Students attend a lecture by the artist Samuel Levi Jones.

Each year the School of Art invites a diverse group of nationally and internationally recognized artists, designers, and scholars to share their distinct practices and voices with its students and the community. Students and the public alike can engage with these invited practitioners through lectures, screenings, performances, readings, conversations, studio critiques, and workshops.

This program is one of many valuable resources promoted through the School of Art that contributes to the experiences art students need to begin building relationships within the professional art world and to develop a greater understanding and appreciation of contemporary art and culture.
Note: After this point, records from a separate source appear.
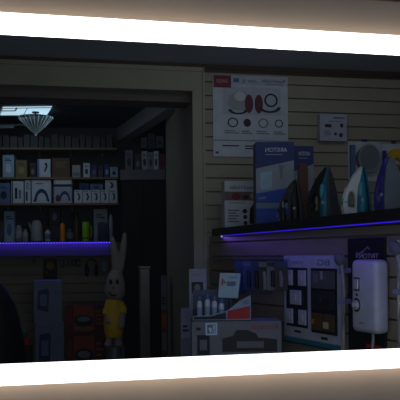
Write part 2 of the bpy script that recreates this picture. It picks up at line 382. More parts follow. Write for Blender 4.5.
def water_box(label, x0, y0, x1, d, rz, full):
    pl = [('top_panel', 'poly', 0, 0, 1, 1, NAVY, .001, [(0, .68), (1, .78), (1, 1), (0, 1)]), ('brand_lettering', 'text:ARISTON', .25, .88, .82, .93, WHITE, .002), ('underline', 'rect', .25, .845, .7, .852, LBLUE, .002),
          ('photo_band', 'poly', 0, 0, 1, 1, mat((142, 152, 166), .5), .0008, [(0, .38), (1, .46), (1, .78), (0, .68)]),
          ('heater_picture', 'poly', 0, 0, 1, 1, LBLUE, .002, [(.1, .46), (.14, .43), (.36, .43), (.42, .46), (.42, .65), (.12, .63)]), ('tap_picture', 'poly', 0, 0, 1, 1, GREY, .002, [(.64, .56), (.68, .56), (.7, .66), (.78, .73), (.7, .71), (.6, .74)]),
          ('middle_panel', 'poly', 0, 0, 1, 1, BLUE, .0015, [(0, .28), (1, .28), (1, .46), (0, .38)]), ('pale_band', 'rect', 0, .2, 1, .27, mat((110, 130, 165), .5), .001), ('lower_panel', 'rect', 0, .0, 1, .2, BLUE, .001), ('model_lettering', 'text:3.5 L', .5, .1, .78, .15, LBLUE, .002), ('middle_text', 'text:Nano', .06, .31, .24, .345, LBLUE, .0025)]
    return ledge_box('water_heater_carton', label, 'box', x0, y0, x1, d, .12, rz, NAVY, pl)
water_box('tall blue and white box with pictured heater beside the white kettle box', 255.5, 142, 294, 4.45, UP.ang - .12, True)
water_box('tall dark blue box half hidden behind the brown stand and dark iron', 293, 146, 314, 4.75, UP.ang, True)

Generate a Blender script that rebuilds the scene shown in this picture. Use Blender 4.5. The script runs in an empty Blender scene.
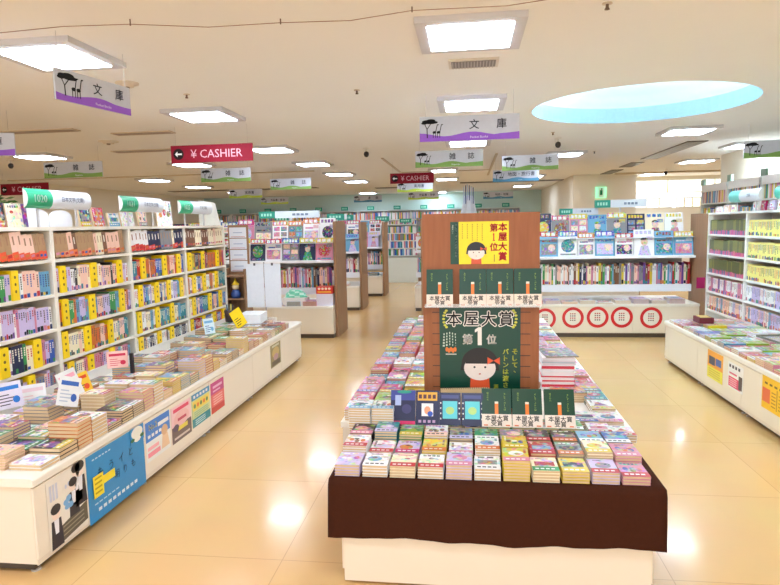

All events are free, non-ticketed, and open to the public unless otherwise specified.

 

Upcoming Events

FALL 2026
Tad Carpenter: Sunshine & Storms: Weathering a Creative Life

September 16, 2026 | 6 p.m., AJ 175

Step inside the colorful world of Tad Carpenter—designer, illustrator, and co-founder of the brand design studio Carpenter Collective. In this honest walk through the studio’s creative process, Tad shares how wandering the hallways of Hallmark Cards as a child sparked a lifelong love affair with playful, purposeful design. You'll get an intimate look at how he and Jessica, his wife and creative partner, transform their curiosity into award-winning brand systems that capture hearts and turn heads. Part behind-the-scenes studio tour, part inspiration rally, this session delivers honest insights wrapped in Tad's signature warmth and wit.

William Camargo: Where Images Live: Photography, Place, and the Power of Presence

November 3, 2026 | 6 p.m., AR 217

Photography isn't just something we frame; it can reshape how we experience space, history, and memory. Through public interventions/performances that live in photos, sculptural interventions, and photographic art history, William Camargo uses his photographic practices to mark absence, reclaim narratives, and honor place-based histories. He does this by introducing those who influence his works, just as Laura Aguilar, James Luna, Ken Gonzales-Day and beyond. He also introduces the complexity of the history of photography and connects it back to his practice as a counter-narrative strategy. Camargo is Lecturer in Photography at Pasadena City College and Cal State Fullerton.